**** Records for this exercise
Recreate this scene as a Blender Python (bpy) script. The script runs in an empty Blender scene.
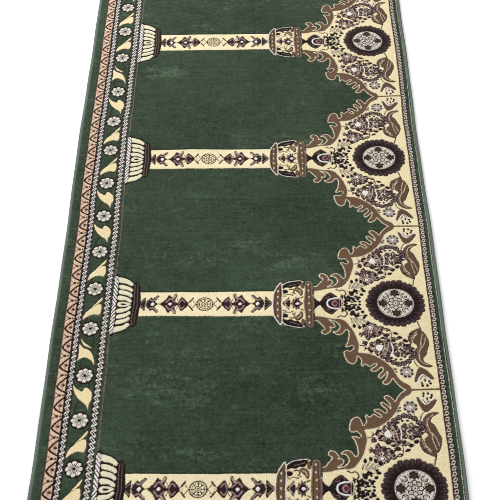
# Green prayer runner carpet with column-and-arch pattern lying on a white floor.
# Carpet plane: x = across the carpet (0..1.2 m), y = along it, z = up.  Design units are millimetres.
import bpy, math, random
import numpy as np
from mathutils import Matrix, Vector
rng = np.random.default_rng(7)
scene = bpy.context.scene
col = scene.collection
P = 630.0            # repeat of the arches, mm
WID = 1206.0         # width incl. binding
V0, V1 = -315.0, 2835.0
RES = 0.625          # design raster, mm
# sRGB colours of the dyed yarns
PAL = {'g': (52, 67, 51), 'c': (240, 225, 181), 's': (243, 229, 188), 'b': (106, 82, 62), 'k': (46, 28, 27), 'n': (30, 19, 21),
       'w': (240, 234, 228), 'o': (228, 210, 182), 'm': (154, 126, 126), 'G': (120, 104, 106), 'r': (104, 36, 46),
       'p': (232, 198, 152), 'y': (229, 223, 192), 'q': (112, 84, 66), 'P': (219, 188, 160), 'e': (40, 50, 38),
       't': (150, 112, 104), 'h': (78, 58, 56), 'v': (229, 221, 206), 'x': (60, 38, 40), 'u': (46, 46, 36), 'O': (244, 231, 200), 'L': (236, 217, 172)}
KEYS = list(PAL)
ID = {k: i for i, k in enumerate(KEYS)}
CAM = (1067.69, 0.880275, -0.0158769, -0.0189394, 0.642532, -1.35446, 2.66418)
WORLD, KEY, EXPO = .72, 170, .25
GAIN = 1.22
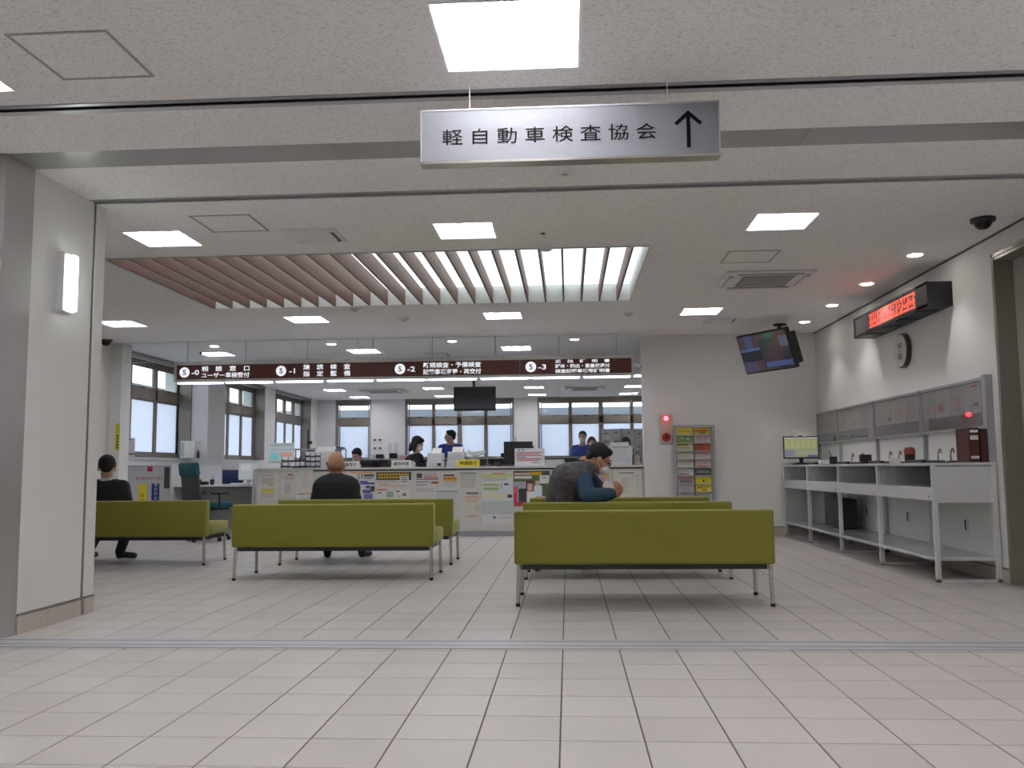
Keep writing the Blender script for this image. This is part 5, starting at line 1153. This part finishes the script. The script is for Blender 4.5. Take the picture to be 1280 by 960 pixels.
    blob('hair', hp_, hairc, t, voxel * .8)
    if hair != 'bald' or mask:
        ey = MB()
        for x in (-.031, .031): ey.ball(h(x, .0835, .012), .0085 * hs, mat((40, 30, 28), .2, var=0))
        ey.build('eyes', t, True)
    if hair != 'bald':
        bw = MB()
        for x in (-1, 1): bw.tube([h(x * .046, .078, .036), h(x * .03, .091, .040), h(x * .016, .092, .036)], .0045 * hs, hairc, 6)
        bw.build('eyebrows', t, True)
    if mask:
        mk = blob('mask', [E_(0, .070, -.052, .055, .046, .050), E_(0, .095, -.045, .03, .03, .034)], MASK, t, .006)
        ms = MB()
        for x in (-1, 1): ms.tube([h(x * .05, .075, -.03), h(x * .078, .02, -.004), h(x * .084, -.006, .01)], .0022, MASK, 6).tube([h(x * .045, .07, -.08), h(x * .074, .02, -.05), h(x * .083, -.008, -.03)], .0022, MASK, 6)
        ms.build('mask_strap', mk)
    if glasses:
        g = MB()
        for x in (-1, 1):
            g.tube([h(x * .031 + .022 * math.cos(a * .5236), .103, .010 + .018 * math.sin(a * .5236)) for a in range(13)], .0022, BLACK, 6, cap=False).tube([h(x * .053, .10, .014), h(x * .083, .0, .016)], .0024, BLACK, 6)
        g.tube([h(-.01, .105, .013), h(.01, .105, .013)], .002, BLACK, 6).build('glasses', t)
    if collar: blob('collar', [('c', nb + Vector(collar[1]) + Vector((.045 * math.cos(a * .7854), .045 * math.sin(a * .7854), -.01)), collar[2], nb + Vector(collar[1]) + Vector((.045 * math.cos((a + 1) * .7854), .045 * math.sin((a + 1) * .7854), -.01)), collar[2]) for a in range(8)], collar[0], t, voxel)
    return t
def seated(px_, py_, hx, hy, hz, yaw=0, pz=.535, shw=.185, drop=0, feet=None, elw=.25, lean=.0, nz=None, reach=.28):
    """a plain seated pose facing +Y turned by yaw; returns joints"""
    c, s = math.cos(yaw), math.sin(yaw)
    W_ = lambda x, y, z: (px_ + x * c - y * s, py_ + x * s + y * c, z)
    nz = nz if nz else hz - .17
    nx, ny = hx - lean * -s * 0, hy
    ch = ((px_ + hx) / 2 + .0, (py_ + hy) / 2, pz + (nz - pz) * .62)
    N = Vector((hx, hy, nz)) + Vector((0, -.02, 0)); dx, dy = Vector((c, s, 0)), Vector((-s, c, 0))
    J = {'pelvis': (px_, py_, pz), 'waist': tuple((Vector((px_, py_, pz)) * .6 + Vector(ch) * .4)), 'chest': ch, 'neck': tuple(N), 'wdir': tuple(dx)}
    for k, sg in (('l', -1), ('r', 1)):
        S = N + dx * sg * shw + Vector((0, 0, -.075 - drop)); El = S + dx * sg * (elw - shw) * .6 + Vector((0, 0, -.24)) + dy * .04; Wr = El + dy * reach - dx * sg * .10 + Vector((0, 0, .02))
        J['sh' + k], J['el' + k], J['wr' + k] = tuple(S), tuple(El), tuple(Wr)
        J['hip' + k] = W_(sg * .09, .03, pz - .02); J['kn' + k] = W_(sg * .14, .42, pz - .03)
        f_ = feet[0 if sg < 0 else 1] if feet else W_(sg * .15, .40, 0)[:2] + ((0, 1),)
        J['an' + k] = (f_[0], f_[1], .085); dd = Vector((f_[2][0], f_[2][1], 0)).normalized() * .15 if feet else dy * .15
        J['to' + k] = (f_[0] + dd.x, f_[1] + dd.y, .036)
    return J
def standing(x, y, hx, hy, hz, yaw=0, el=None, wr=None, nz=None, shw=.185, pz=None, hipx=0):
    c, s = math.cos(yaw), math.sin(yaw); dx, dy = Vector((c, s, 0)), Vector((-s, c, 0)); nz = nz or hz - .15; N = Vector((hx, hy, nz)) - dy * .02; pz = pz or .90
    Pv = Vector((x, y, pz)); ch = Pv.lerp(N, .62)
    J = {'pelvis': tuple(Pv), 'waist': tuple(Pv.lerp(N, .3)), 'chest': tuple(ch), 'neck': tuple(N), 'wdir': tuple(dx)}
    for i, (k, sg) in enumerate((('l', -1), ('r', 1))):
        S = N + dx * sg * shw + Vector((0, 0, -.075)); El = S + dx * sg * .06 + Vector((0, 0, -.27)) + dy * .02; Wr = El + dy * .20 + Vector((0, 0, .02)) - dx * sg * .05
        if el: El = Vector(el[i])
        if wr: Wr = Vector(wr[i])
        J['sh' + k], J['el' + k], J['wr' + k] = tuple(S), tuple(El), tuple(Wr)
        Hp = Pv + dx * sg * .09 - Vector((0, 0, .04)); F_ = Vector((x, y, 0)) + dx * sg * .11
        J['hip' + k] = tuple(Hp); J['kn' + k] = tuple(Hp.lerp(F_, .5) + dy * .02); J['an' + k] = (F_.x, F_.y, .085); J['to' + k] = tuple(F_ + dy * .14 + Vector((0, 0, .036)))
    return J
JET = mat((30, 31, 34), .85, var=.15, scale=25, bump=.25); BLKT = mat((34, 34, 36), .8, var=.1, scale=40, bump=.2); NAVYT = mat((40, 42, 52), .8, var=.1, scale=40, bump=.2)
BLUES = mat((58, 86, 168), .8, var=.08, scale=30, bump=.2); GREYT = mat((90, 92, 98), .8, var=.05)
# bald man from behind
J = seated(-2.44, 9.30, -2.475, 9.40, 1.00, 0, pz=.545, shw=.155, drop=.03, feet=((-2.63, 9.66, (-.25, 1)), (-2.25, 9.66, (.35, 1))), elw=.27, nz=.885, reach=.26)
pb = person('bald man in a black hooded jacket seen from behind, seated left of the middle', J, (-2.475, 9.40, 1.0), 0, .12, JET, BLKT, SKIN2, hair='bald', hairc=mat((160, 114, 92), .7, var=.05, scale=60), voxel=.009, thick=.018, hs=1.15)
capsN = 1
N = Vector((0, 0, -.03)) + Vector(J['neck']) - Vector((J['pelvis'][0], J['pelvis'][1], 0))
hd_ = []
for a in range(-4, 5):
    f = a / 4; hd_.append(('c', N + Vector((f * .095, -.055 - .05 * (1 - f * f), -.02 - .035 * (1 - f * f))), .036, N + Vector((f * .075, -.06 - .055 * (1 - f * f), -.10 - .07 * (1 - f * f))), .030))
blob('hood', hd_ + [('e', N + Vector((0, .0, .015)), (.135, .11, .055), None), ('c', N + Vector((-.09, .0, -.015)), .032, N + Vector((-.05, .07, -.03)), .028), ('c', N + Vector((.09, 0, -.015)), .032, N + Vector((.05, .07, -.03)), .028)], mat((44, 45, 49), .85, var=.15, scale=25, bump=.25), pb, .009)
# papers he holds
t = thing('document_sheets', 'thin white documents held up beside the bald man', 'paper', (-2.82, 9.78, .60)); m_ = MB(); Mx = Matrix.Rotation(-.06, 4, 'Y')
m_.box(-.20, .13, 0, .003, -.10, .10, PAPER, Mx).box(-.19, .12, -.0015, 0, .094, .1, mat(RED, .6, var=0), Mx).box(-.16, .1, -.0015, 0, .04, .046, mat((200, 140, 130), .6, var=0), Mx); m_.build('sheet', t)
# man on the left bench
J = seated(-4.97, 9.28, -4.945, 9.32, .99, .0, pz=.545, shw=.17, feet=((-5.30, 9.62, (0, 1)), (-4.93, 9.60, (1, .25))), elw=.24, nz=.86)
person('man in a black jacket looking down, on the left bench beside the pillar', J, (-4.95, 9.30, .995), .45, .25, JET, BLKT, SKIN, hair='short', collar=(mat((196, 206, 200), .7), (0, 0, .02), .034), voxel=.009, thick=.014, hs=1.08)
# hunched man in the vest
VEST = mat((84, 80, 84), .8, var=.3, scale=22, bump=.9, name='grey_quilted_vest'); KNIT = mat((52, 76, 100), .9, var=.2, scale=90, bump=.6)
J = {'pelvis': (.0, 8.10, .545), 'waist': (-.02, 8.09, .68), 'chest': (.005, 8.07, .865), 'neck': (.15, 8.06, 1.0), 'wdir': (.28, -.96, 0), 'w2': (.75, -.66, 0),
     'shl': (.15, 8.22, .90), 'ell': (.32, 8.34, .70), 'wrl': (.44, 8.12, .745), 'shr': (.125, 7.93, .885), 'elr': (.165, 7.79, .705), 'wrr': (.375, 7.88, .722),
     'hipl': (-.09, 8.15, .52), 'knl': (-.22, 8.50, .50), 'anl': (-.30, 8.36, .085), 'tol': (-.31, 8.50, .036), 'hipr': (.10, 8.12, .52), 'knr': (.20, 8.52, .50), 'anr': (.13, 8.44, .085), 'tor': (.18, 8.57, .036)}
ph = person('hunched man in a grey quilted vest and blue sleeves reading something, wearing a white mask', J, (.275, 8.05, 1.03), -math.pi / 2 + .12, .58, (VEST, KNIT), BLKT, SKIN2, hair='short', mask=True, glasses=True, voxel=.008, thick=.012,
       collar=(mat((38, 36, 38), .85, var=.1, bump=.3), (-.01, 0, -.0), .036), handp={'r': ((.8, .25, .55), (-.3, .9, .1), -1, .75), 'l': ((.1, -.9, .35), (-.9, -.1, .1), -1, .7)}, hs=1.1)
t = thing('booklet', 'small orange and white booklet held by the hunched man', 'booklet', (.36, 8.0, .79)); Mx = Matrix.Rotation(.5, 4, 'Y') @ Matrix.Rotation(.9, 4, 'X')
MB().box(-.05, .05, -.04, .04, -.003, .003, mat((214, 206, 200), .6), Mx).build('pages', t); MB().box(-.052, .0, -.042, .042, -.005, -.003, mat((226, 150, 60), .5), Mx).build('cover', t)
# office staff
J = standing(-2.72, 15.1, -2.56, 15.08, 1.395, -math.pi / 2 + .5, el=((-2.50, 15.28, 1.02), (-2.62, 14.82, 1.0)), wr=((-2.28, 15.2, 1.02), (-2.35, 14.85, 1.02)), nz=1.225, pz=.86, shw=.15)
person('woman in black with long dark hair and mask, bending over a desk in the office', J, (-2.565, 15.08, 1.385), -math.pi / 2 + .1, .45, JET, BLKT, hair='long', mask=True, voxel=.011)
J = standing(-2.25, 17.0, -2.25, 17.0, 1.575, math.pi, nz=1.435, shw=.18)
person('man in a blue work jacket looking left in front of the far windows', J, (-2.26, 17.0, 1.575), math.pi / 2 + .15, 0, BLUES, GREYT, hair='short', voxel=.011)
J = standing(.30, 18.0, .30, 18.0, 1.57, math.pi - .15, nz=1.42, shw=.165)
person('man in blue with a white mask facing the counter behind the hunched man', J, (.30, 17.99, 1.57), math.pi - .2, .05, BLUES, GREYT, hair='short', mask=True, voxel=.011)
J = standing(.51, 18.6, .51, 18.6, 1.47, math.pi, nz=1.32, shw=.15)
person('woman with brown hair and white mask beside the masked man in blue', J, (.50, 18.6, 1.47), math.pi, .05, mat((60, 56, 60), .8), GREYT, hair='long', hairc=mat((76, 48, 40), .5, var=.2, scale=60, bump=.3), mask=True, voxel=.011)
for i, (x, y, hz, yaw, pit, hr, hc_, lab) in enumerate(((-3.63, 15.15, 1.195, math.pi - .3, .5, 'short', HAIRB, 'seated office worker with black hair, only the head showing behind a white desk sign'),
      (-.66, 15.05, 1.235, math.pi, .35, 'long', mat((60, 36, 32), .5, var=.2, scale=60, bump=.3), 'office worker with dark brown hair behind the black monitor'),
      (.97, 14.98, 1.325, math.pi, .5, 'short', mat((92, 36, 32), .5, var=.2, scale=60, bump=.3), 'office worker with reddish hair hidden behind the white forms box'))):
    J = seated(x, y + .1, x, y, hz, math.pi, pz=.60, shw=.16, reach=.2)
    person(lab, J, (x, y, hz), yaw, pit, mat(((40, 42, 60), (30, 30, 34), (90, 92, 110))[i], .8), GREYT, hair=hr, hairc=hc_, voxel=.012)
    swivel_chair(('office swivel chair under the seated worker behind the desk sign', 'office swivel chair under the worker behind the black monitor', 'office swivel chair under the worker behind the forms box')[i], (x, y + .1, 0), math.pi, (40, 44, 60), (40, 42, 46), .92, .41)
********
**** Records for this exercise
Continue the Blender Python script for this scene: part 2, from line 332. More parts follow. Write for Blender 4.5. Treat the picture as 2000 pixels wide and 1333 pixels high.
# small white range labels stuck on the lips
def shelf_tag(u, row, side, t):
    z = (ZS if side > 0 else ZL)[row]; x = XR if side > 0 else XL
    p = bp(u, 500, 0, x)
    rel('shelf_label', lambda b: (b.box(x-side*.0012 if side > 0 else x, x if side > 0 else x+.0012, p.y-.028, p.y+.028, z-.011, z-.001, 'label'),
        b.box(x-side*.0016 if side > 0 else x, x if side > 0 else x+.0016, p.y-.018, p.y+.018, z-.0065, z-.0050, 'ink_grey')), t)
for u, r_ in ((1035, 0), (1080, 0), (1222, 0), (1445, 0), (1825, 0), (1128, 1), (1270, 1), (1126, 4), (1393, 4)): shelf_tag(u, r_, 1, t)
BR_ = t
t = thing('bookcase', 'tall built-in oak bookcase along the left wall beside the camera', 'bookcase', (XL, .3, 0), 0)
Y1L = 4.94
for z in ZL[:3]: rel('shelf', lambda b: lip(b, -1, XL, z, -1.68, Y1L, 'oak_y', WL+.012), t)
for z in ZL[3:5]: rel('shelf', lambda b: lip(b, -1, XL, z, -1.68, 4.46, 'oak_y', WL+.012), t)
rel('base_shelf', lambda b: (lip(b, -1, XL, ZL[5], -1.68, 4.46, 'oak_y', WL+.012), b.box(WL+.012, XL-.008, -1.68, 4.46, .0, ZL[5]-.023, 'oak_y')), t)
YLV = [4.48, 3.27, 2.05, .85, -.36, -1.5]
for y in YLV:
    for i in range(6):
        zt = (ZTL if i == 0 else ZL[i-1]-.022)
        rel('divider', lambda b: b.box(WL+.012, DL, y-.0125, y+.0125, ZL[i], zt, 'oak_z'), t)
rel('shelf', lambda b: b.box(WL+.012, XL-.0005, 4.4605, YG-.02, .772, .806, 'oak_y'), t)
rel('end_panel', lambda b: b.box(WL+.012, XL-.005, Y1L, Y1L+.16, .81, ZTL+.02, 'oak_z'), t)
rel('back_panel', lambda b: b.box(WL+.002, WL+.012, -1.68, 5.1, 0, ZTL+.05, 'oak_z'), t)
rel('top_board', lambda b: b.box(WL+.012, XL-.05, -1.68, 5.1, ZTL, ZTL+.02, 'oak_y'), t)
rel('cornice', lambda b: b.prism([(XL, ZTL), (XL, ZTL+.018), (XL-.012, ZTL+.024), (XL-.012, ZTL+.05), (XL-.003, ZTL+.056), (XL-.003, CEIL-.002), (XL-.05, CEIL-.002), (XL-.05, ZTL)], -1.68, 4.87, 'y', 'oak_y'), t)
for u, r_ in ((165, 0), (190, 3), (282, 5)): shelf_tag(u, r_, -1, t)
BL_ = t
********
== Brief ==
Omit all pictures and repeat exactly the lines from the one containing "Recreate this scene" through the one containing "GAIN = 1.22", ends included, with nothing added.

== Expected answer ==
Recreate this scene as a Blender Python (bpy) script. The script runs in an empty Blender scene.
# Green prayer runner carpet with column-and-arch pattern lying on a white floor.
# Carpet plane: x = across the carpet (0..1.2 m), y = along it, z = up.  Design units are millimetres.
import bpy, math, random
import numpy as np
from mathutils import Matrix, Vector
rng = np.random.default_rng(7)
scene = bpy.context.scene
col = scene.collection
P = 630.0            # repeat of the arches, mm
WID = 1206.0         # width incl. binding
V0, V1 = -315.0, 2835.0
RES = 0.625          # design raster, mm
# sRGB colours of the dyed yarns
PAL = {'g': (52, 67, 51), 'c': (240, 225, 181), 's': (243, 229, 188), 'b': (106, 82, 62), 'k': (46, 28, 27), 'n': (30, 19, 21),
       'w': (240, 234, 228), 'o': (228, 210, 182), 'm': (154, 126, 126), 'G': (120, 104, 106), 'r': (104, 36, 46),
       'p': (232, 198, 152), 'y': (229, 223, 192), 'q': (112, 84, 66), 'P': (219, 188, 160), 'e': (40, 50, 38),
       't': (150, 112, 104), 'h': (78, 58, 56), 'v': (229, 221, 206), 'x': (60, 38, 40), 'u': (46, 46, 36), 'O': (244, 231, 200), 'L': (236, 217, 172)}
KEYS = list(PAL)
ID = {k: i for i, k in enumerate(KEYS)}
CAM = (1067.69, 0.880275, -0.0158769, -0.0189394, 0.642532, -1.35446, 2.66418)
WORLD, KEY, EXPO = .72, 170, .25
GAIN = 1.22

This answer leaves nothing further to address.